Alternatively, people who largely ignore the gold rally because they believe the U.S. dollar and economy will stay strong, would “win” if they are right, according to Bailey.
“The U.S. dollar is low right now, and if it gains strength and the U.S. economy and stock market are strong, those investors will be holding dollars that are worth more in the next few quarters,” she said.
Hallenbeck said one couple who recently came to his store had just sold their house and spent all the profit they made on buying gold. “We live in interesting times,” he said. “Gold is becoming more mainstream.”
Some of the items he purchases from customers, such as old class rings, wedding rings and out-of-date jewelry, as well as coins and other pieces will be melted, Hallenbeck said.

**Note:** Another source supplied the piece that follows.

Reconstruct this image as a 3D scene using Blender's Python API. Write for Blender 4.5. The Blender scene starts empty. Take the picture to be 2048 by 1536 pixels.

Behind-the-scenes analysis aside, most people in line outside Hallenbeck’s store in recent days wanted to sell items and were happy thinking about having a little extra money in their pockets.
The high prices of precious metals didn’t motivate Aaron Bly to wait his turn.
“It’s just an old present I got that I want to sell now,” he said.
A couple named Don and Julie, who didn’t want to provide a last name, said their dentist recommended they sell a removed crown. Jeff Winemiller wanted to find out how much an old bucket of coins he had was worth.
Another customer, Remi, who declined to give her last name for privacy reasons, said she’s a reseller and recently found a gold necklace in a pocket of clothing she had purchased.
She brought it to Hallenbeck’s and walked out with about $2,000.
“It was a real surprise, a real treat,” Remi said.